◆ Objective ◆
Go through the lines below and copy each one that holds the string "kind".

*****

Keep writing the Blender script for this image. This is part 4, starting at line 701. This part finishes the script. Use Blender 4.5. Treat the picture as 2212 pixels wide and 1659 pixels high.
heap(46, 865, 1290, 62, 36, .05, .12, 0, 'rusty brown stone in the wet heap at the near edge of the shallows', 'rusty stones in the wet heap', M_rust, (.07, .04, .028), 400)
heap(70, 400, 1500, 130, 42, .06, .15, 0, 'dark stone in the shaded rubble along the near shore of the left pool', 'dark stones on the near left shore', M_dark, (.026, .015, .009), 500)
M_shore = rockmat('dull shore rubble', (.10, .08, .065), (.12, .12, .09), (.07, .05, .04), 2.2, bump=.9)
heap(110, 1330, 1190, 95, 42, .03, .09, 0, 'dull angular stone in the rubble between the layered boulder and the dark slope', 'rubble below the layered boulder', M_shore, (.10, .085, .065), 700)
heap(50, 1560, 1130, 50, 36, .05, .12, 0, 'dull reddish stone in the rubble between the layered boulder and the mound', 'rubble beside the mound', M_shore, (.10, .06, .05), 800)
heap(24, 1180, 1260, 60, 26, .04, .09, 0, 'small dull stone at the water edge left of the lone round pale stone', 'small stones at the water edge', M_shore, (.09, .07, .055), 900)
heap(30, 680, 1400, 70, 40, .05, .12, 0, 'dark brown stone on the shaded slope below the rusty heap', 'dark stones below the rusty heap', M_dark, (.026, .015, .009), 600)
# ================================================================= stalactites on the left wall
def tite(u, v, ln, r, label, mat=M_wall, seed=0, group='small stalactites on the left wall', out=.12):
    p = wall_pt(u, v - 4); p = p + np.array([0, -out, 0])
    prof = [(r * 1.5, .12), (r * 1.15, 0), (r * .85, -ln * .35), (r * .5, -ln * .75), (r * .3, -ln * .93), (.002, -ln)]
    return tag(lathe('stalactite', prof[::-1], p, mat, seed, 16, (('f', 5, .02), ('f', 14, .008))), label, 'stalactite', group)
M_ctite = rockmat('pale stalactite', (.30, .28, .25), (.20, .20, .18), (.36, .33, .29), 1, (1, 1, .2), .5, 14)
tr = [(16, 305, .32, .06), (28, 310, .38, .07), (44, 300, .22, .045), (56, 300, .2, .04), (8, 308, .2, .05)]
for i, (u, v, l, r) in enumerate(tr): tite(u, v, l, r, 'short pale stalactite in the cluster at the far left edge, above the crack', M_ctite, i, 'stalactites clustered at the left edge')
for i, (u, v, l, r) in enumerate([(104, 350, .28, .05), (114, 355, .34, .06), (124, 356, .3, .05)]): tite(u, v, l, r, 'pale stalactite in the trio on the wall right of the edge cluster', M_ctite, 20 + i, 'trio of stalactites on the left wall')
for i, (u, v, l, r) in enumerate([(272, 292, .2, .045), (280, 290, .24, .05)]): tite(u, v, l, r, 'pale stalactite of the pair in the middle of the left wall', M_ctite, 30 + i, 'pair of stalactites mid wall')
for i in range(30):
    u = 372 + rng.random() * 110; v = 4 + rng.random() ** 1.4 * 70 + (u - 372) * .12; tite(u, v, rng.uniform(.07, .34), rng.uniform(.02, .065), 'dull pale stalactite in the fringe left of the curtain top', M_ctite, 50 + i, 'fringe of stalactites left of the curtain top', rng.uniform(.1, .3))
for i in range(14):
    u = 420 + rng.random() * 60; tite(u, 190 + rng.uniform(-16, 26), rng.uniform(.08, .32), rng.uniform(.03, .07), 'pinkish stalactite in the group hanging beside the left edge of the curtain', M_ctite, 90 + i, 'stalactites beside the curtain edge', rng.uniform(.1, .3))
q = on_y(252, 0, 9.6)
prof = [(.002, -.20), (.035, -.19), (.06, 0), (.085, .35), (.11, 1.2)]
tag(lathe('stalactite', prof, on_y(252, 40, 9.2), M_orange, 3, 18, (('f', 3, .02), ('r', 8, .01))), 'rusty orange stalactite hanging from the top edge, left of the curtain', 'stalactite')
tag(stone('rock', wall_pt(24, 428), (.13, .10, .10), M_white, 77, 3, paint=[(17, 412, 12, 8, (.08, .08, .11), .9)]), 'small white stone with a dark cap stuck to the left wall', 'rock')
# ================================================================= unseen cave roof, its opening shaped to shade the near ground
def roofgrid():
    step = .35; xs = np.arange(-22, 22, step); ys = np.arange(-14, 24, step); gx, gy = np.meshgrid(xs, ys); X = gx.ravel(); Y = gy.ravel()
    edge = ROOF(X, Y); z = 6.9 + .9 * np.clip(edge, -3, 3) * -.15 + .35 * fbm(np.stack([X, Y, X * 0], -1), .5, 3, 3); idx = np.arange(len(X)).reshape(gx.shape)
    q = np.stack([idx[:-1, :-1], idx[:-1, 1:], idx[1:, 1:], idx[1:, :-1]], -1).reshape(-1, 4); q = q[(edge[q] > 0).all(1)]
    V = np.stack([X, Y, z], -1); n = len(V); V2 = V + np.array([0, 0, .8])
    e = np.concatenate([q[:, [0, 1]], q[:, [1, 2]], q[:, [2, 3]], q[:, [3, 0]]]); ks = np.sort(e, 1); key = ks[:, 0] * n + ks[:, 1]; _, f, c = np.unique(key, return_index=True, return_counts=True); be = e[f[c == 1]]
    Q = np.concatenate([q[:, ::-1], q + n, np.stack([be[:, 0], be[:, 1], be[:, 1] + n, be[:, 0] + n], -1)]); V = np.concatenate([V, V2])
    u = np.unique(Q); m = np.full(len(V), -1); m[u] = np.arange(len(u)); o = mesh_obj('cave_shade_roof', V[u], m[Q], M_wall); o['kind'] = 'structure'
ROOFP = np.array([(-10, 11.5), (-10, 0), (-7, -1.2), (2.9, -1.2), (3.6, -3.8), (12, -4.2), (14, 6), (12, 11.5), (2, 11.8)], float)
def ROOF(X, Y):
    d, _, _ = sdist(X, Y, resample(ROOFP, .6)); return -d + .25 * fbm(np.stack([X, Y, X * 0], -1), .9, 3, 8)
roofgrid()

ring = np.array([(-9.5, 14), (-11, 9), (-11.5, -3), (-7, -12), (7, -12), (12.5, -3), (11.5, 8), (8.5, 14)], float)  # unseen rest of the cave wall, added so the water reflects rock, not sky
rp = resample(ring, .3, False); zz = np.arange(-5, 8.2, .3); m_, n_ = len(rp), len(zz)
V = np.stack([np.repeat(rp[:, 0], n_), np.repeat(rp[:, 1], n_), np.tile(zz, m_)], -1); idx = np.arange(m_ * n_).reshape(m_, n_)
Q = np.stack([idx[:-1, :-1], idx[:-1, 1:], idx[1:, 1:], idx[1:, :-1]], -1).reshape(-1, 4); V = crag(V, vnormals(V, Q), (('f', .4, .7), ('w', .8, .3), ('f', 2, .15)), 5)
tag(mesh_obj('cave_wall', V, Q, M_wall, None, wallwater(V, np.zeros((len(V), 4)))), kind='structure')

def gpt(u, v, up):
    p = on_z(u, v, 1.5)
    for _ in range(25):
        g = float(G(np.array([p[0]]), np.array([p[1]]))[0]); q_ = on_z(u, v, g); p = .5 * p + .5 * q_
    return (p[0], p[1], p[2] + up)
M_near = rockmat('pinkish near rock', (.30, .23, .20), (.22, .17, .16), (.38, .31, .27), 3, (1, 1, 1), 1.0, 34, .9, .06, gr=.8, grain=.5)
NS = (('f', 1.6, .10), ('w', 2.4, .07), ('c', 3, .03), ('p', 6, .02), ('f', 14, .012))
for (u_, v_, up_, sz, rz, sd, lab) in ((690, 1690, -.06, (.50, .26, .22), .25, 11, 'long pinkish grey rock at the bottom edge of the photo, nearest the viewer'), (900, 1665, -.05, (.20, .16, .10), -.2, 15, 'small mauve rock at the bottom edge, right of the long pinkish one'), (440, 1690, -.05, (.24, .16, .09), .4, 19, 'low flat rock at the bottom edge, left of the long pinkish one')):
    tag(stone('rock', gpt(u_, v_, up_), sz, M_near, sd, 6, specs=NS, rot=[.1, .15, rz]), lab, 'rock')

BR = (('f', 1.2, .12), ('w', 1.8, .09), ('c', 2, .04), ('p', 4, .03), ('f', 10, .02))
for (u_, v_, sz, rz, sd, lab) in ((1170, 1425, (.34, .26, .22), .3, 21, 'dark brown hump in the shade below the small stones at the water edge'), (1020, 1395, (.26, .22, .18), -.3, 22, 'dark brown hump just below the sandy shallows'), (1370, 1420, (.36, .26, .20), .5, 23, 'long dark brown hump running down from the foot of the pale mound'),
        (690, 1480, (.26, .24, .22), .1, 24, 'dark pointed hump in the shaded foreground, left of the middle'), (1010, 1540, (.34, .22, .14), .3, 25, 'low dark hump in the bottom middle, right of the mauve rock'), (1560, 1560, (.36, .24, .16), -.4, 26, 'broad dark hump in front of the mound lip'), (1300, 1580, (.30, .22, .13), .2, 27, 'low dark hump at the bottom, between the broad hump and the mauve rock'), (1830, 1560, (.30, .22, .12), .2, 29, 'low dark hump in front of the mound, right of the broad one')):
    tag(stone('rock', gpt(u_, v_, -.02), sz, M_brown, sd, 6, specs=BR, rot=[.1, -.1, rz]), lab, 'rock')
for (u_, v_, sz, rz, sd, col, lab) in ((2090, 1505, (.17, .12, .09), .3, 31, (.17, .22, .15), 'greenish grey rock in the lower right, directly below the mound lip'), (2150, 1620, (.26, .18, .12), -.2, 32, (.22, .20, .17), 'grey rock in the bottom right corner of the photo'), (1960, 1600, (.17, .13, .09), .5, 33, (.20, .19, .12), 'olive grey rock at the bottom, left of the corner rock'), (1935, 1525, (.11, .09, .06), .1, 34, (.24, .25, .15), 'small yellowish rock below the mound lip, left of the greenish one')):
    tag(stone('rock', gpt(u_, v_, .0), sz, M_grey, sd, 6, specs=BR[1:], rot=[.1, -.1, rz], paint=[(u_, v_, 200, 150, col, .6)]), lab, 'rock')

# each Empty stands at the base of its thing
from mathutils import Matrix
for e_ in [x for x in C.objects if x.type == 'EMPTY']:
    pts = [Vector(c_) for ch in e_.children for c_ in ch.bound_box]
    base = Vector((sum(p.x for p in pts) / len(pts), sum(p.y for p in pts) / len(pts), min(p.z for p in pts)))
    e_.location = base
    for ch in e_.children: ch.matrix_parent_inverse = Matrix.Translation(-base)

*****

◆ Exercise result ◆
    u = np.unique(Q); m = np.full(len(V), -1); m[u] = np.arange(len(u)); o = mesh_obj('cave_shade_roof', V[u], m[Q], M_wall); o['kind'] = 'structure'
tag(mesh_obj('cave_wall', V, Q, M_wall, None, wallwater(V, np.zeros((len(V), 4)))), kind='structure')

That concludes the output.